**Requirements**
What is the count of lines that hold the word "this"? Give only the number.

**** Entries shown

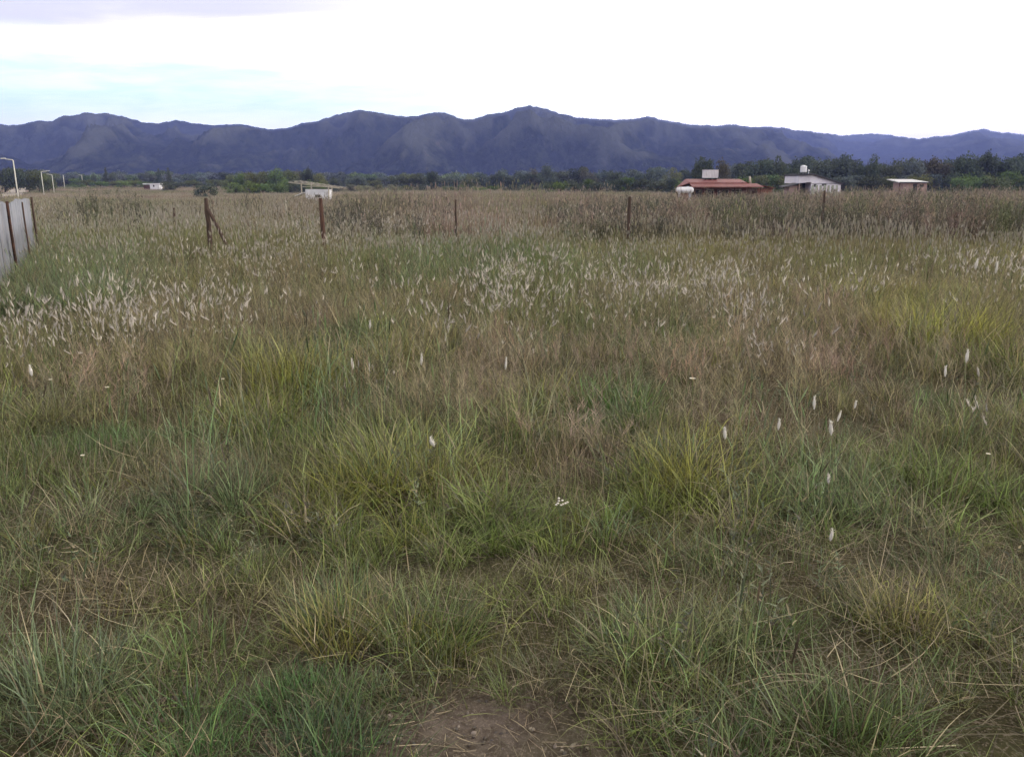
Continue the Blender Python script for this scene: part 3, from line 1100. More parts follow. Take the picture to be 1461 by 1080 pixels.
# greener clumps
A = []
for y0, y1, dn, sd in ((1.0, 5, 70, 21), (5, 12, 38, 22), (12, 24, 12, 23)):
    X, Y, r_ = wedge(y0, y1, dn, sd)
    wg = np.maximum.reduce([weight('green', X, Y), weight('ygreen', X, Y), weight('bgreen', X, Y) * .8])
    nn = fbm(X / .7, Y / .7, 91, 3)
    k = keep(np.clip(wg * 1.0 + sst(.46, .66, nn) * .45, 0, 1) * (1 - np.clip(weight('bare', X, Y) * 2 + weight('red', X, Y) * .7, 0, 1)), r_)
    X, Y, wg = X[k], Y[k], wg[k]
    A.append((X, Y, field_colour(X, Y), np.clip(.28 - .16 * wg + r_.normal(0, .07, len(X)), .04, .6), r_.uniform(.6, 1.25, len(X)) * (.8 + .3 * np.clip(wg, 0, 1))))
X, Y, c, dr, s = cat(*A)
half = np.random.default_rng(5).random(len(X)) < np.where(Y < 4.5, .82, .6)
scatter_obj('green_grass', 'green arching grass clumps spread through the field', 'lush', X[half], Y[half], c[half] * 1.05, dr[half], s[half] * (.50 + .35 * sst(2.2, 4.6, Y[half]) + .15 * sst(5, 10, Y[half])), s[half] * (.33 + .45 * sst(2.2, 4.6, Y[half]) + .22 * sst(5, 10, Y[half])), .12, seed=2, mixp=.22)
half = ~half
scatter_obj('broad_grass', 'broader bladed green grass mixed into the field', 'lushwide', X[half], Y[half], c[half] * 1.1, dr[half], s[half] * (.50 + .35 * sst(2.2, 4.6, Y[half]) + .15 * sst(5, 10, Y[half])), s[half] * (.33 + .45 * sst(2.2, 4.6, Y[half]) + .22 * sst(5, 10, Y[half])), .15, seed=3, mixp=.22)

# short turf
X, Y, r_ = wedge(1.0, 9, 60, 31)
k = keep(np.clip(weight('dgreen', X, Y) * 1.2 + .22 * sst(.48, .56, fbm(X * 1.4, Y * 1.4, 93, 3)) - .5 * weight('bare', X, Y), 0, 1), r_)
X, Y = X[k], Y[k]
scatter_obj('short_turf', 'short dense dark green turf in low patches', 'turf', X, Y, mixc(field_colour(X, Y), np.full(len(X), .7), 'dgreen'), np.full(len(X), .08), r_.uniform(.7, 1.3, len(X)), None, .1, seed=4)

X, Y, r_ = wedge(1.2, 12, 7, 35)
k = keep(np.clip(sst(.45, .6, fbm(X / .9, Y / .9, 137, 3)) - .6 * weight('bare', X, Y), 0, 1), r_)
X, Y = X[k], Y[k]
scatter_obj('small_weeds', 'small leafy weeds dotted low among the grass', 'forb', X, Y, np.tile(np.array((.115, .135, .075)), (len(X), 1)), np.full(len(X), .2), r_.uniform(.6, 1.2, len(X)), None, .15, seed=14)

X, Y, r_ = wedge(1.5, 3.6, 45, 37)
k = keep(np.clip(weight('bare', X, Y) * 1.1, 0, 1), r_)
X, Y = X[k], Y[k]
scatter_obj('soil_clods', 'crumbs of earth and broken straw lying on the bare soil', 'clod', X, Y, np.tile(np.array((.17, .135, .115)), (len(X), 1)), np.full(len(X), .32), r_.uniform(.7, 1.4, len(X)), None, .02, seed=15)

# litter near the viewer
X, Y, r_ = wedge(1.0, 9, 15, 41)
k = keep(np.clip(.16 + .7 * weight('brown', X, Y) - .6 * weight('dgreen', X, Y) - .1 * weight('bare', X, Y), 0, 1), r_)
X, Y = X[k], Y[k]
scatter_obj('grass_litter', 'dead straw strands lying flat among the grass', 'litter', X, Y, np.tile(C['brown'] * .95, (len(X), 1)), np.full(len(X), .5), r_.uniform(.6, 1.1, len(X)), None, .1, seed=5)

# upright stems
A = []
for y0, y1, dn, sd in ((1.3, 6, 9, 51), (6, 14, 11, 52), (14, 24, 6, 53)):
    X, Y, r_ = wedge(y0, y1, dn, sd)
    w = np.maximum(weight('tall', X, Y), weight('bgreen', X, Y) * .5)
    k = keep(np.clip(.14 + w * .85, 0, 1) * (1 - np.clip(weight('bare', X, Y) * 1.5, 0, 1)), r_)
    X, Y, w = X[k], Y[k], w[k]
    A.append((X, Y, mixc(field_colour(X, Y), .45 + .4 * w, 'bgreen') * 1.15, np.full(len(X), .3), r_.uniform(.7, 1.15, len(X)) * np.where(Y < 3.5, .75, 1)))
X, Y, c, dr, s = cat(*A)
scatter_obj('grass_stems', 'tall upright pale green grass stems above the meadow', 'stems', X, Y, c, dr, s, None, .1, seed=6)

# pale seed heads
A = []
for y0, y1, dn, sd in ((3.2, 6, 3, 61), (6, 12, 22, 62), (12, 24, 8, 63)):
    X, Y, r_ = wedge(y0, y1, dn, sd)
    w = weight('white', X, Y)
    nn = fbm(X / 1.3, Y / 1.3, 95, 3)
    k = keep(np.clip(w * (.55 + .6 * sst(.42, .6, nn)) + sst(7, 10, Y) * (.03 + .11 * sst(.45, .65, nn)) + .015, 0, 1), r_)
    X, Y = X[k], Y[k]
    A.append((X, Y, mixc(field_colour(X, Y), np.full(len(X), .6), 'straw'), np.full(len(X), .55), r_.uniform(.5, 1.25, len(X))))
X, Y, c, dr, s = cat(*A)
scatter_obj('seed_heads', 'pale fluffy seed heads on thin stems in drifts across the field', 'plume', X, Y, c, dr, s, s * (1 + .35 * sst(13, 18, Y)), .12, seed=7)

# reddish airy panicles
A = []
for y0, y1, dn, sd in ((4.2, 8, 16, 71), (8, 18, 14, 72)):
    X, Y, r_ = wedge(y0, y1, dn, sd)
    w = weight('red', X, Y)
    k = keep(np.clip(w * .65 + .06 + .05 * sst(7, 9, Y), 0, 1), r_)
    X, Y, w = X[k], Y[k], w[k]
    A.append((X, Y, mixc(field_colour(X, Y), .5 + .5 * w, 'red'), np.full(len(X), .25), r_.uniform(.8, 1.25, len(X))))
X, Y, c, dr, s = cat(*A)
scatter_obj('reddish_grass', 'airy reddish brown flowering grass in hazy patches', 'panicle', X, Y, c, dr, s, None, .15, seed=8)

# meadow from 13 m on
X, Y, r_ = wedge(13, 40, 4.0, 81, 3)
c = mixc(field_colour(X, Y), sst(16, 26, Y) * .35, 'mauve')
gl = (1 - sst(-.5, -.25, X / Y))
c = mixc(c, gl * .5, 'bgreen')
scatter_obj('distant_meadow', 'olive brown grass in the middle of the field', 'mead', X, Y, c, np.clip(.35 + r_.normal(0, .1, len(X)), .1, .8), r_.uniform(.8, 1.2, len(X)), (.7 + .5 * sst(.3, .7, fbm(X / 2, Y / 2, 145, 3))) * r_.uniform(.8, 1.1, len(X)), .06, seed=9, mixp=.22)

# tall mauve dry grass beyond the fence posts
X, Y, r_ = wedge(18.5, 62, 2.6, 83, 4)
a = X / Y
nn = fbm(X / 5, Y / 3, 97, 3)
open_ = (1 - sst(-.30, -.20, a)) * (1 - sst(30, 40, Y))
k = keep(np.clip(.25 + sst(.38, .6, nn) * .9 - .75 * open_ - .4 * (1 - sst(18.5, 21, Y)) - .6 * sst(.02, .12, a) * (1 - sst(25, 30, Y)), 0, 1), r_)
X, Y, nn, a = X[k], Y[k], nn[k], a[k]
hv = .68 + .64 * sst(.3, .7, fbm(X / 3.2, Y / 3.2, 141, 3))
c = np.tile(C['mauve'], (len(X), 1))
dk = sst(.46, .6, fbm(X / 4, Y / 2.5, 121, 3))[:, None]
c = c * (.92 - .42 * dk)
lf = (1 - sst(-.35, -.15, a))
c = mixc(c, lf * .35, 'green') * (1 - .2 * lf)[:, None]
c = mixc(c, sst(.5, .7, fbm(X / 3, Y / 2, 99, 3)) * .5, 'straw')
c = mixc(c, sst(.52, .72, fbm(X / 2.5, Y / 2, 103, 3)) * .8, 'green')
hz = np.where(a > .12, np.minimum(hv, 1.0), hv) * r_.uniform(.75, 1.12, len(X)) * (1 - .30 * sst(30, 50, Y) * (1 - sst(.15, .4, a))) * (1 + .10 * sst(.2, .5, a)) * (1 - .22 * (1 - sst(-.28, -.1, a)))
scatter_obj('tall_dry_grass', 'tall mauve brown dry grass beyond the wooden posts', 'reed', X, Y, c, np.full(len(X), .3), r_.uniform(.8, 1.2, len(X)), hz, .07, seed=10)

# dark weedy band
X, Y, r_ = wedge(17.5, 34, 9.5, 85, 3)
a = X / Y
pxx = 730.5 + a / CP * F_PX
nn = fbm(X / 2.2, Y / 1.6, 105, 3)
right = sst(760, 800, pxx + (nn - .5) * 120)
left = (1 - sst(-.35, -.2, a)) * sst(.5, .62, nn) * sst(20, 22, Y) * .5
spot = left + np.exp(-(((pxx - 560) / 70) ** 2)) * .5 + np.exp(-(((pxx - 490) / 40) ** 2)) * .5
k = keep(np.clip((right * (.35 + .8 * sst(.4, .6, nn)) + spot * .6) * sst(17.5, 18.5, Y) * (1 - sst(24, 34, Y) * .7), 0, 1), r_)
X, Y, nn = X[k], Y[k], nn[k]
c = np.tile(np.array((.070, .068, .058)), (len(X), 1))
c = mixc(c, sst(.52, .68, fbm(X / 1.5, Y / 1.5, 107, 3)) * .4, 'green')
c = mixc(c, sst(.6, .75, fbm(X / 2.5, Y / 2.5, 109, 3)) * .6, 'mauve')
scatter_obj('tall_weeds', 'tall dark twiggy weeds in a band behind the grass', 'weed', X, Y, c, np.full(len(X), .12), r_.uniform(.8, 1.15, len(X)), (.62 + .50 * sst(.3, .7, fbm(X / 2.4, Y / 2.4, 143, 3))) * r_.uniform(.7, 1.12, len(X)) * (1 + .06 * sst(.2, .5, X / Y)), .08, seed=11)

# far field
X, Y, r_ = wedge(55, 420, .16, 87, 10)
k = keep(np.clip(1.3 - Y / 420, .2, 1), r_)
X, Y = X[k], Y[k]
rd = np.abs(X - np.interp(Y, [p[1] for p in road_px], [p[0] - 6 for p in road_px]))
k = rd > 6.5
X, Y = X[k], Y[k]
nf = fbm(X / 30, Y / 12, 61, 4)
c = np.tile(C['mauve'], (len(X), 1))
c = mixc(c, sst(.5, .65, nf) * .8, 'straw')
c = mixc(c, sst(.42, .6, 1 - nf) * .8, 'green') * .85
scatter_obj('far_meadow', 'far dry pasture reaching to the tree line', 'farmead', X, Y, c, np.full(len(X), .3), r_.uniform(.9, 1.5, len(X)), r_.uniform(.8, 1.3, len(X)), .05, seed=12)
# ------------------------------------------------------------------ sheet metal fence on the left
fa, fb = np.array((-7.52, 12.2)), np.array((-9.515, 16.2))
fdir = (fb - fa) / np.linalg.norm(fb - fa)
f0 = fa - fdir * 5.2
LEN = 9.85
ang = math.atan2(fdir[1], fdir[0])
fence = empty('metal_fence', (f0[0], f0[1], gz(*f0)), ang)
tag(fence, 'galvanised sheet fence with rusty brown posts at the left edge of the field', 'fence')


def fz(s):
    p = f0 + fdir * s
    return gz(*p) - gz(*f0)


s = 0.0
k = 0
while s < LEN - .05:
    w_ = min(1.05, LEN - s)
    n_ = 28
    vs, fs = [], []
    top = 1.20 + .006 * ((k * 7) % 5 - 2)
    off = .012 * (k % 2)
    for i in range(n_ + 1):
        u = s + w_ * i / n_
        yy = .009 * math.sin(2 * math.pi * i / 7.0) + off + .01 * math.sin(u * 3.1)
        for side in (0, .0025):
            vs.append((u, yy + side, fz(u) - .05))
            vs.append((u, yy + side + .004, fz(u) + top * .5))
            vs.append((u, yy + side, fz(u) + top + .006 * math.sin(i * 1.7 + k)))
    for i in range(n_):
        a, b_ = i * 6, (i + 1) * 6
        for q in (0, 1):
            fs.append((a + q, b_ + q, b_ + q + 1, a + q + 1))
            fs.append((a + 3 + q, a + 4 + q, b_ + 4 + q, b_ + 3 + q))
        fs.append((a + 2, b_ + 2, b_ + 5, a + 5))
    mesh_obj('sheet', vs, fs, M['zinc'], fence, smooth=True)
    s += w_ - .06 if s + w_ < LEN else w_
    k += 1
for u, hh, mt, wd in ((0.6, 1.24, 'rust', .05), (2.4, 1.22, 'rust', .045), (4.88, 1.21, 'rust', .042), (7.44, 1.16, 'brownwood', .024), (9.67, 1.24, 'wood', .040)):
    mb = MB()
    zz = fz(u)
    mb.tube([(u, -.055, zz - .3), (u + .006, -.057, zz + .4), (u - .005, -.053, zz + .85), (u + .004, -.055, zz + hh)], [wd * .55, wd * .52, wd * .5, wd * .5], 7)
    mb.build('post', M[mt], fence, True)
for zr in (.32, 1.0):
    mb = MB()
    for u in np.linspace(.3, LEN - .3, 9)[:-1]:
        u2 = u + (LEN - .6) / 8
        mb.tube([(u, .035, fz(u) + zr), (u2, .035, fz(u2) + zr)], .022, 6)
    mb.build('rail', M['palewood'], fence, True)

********
**** Entries shown

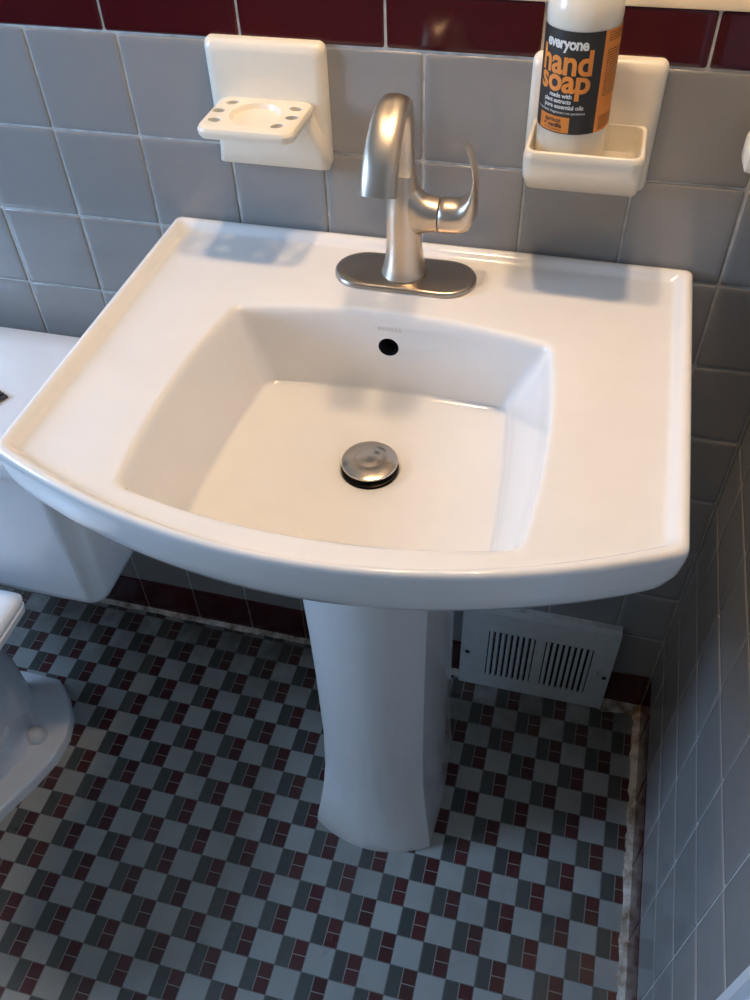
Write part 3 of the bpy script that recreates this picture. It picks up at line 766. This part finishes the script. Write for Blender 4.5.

********

**Solution to the exercise**
2